§ PROVIDED DATA:
━━━━━━━━━━━━━━━━━━━━

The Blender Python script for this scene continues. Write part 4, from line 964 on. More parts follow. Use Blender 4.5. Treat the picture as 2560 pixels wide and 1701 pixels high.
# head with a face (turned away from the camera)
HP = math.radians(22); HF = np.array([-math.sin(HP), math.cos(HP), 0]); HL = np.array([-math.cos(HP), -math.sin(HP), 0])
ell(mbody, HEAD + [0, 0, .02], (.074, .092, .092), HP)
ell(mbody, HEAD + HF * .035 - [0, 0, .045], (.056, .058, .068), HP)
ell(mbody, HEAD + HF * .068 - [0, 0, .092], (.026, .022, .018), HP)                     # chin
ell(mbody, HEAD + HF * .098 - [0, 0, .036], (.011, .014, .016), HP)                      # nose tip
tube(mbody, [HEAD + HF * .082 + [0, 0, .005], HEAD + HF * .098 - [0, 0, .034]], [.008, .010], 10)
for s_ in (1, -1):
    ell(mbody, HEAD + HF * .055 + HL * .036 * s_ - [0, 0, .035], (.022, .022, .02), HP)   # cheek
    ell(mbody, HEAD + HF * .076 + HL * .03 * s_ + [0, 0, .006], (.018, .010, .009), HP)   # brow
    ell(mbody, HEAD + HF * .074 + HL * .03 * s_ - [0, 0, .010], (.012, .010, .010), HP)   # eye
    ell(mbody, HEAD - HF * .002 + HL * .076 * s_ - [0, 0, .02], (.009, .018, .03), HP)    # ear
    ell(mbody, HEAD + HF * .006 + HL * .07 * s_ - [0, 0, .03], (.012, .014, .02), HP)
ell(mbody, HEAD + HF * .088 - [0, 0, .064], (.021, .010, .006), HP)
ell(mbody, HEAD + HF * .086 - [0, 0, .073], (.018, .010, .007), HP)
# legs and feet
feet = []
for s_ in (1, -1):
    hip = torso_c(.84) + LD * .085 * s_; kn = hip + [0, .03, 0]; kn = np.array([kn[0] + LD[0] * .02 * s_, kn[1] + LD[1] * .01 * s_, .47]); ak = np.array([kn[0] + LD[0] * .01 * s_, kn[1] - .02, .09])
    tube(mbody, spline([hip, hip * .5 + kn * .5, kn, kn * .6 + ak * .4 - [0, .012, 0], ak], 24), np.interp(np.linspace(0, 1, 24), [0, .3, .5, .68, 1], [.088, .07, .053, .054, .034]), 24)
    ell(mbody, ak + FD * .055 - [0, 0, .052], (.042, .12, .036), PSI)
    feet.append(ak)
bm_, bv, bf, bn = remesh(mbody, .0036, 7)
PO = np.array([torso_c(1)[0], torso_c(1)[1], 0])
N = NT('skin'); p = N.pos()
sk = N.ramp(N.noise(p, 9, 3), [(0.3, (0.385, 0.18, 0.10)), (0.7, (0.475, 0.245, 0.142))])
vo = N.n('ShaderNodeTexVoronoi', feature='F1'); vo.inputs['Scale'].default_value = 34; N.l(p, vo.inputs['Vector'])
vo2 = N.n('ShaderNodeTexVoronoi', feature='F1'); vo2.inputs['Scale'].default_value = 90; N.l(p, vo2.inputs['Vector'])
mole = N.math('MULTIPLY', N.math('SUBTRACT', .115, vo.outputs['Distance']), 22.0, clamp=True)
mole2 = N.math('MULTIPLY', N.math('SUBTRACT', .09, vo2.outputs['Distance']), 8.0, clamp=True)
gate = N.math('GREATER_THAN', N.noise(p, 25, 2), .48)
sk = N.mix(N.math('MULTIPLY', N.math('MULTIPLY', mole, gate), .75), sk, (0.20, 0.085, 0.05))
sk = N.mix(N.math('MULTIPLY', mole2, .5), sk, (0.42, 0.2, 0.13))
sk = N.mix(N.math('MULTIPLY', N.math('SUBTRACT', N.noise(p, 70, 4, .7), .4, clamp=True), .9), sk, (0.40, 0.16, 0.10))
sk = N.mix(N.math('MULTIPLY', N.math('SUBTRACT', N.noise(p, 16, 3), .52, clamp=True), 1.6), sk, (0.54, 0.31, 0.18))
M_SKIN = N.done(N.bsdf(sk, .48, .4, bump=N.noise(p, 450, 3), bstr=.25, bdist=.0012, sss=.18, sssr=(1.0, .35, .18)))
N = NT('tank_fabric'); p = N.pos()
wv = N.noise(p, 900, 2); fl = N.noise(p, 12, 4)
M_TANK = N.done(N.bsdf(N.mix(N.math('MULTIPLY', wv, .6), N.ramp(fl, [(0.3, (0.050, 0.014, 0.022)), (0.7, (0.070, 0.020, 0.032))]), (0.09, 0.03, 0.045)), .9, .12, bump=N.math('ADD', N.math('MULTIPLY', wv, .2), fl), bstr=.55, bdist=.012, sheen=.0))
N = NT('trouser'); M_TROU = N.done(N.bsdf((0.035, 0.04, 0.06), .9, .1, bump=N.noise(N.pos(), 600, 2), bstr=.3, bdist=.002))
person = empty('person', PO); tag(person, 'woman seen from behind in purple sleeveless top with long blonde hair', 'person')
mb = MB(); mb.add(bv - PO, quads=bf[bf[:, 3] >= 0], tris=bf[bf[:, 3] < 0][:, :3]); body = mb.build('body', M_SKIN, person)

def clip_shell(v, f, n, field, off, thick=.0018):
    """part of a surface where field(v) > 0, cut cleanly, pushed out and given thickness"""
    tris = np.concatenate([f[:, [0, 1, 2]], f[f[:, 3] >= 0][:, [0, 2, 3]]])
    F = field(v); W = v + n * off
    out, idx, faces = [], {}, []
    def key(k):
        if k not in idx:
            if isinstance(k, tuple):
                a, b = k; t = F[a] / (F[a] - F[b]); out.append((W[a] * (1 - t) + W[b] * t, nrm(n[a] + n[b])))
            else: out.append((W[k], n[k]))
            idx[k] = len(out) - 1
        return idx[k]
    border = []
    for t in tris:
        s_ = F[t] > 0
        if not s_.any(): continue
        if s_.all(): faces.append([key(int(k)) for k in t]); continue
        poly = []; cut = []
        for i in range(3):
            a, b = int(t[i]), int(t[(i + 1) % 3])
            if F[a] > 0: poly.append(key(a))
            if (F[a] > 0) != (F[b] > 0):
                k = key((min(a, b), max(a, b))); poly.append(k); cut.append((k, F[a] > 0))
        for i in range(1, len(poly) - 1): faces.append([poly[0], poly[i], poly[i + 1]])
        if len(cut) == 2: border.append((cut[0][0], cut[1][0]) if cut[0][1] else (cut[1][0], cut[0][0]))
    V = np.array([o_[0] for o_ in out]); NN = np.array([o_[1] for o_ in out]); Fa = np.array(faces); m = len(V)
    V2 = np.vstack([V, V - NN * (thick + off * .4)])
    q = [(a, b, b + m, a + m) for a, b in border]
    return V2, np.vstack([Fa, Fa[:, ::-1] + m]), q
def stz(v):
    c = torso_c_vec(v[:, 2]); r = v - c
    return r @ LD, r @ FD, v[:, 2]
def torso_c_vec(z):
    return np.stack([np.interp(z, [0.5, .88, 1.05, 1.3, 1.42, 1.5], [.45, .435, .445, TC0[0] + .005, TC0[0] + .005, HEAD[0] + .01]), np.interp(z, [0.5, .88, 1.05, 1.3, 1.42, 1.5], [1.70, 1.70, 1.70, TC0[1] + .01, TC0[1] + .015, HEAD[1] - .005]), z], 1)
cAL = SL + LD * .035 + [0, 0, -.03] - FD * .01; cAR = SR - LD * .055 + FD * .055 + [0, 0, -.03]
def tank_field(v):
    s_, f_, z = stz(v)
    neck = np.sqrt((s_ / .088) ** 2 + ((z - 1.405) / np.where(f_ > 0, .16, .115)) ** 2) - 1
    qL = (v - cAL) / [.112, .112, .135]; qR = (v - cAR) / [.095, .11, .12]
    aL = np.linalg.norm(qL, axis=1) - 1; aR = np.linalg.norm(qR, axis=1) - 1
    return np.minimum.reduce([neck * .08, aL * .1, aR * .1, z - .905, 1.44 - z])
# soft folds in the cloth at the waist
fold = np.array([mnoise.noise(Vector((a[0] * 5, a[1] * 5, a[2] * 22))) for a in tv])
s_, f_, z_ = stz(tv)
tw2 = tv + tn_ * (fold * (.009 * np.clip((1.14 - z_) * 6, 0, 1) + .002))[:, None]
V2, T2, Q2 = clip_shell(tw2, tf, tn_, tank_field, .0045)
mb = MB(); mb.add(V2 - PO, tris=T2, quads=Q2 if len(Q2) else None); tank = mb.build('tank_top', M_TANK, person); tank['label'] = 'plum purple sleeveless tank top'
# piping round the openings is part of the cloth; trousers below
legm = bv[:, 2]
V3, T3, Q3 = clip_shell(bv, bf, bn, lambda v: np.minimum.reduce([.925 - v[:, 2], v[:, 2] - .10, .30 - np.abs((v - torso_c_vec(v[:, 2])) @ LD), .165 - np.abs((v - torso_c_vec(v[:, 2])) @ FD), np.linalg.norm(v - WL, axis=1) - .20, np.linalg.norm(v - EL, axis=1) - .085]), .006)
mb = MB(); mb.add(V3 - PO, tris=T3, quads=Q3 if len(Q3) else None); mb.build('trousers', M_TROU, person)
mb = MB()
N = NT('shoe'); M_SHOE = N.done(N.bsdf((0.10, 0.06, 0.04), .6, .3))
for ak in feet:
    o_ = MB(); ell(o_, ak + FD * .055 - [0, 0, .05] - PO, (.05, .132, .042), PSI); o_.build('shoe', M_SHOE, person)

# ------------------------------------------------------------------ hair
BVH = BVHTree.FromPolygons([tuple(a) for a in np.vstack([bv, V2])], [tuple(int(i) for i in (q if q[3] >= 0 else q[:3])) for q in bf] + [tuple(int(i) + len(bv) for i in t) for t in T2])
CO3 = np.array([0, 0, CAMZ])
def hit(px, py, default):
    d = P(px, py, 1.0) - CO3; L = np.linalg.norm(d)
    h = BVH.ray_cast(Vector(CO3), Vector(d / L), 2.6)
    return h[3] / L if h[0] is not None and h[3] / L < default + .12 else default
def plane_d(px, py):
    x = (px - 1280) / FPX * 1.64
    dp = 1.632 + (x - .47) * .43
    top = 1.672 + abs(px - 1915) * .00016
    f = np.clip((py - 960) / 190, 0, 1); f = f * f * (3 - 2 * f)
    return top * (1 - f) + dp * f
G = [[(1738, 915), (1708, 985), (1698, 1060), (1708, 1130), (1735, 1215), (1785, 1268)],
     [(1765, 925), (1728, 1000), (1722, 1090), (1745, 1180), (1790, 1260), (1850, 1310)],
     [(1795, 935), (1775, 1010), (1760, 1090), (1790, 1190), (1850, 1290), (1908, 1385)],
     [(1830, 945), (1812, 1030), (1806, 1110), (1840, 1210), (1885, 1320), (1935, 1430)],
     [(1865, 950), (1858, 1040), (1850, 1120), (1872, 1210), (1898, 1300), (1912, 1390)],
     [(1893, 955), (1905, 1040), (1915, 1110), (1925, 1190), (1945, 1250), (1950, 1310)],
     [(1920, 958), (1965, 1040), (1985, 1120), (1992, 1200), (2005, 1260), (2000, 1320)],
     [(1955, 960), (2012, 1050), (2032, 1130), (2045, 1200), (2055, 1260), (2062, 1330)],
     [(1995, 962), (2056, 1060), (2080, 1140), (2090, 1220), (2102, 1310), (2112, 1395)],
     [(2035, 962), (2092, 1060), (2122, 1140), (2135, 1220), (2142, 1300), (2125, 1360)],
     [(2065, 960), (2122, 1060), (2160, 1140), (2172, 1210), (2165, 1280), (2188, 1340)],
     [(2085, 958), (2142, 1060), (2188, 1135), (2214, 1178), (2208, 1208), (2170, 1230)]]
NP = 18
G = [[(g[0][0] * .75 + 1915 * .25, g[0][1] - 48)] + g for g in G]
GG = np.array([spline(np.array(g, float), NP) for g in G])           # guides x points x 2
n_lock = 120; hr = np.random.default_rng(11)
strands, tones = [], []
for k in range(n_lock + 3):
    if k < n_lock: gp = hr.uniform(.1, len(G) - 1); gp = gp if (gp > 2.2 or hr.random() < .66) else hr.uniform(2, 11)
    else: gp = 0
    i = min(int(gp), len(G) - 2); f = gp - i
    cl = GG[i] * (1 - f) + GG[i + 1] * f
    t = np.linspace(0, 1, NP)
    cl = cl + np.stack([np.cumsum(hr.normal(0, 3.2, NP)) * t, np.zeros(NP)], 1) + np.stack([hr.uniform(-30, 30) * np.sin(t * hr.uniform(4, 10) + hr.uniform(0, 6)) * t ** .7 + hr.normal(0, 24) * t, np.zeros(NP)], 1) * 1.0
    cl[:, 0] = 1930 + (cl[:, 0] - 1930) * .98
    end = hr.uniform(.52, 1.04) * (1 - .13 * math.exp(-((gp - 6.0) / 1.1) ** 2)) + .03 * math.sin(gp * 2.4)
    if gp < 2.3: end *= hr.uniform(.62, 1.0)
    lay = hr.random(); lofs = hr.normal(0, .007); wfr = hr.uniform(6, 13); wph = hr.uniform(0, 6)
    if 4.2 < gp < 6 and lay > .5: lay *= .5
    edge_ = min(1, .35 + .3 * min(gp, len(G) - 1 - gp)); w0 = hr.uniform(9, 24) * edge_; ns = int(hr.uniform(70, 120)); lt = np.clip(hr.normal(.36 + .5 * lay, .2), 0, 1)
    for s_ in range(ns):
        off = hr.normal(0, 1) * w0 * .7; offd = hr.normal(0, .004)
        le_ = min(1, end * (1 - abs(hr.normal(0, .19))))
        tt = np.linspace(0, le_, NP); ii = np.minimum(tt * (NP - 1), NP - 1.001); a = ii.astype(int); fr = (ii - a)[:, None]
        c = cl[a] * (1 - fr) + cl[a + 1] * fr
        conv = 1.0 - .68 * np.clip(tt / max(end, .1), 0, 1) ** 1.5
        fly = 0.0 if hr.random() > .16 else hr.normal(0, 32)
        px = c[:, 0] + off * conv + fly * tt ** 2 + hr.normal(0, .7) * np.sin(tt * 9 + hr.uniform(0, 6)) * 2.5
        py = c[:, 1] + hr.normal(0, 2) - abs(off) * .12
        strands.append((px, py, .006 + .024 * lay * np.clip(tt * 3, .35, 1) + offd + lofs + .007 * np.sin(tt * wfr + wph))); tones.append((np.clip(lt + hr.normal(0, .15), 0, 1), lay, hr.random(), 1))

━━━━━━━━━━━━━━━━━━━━

§ THE PROBLEM:
Scan the material above and determine how many lines include the word "part"; report only the number.

§ SOLVED EXERCISE:
3